Post
Topic
Board Development & Technical Discussion
Topic OP
How will XT be good with regards to the packet frame?
by
sebastian
on 23/08/2015, 17:55:10 UTC
I read about this XT addition, and wonder: Is it really a good idea?

A normal Ethernet frame do have a MTU of 1526, and with headers and other overhead, the resulting frame will be roughtly 1500 bytes large. Subtracting the IP header from this, which is normally 20 bytes, but lets be harsh and overdo a Little bit, and substract 30 bytes. Then we have 1470 bytes left.
Now lets add 1 MB of transactions: 446 bytes.
Also add the block header and block hashes and signatures, and you will scrape off a bit of that too.

Imagine then sandwiching this in a VPN or anything, and you understand why XT is a bad idea because a block will no longer fit into a single packet, and the packet needs to be fragmented.

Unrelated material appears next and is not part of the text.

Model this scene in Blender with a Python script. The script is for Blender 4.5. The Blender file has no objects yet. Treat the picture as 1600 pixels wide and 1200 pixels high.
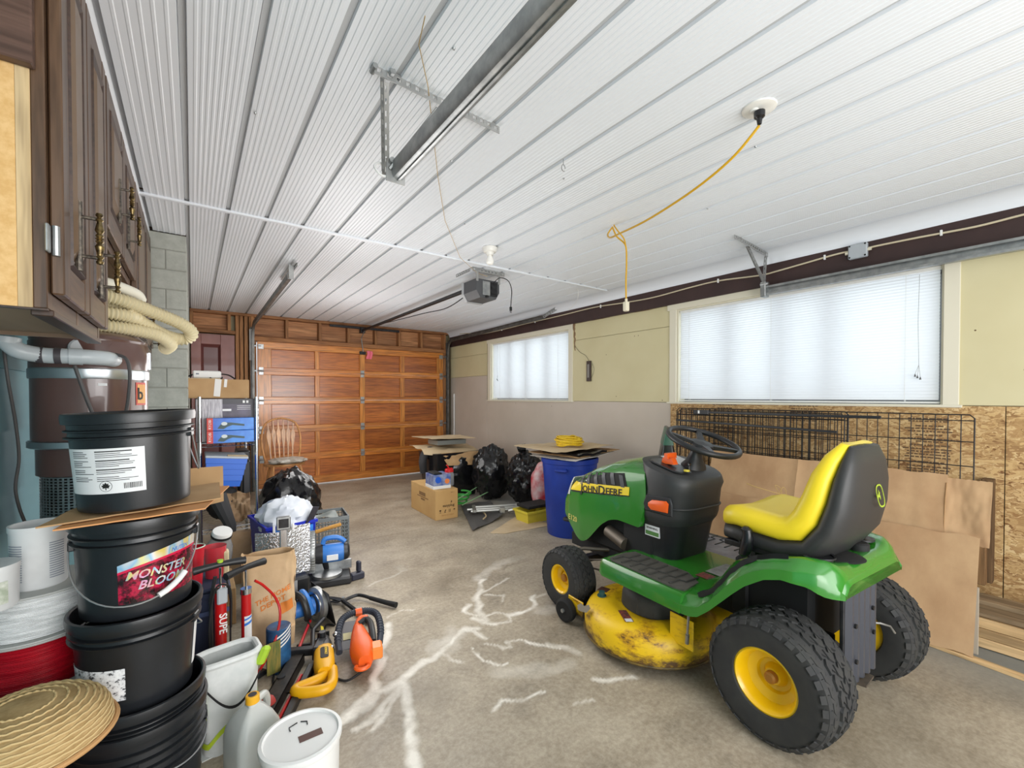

Wouldn't it better to hardfork the chain to have a faster bliock distribution rate, lets say instead of 10 minutes you hash a block each minute. Then you get the same increased transaction capacity, but with still each block fitting into a single packet. I dont Think there is a risk of softfork due to a netsplit because I have never Heard about a link that takes more than 1 minute to distribute a packet.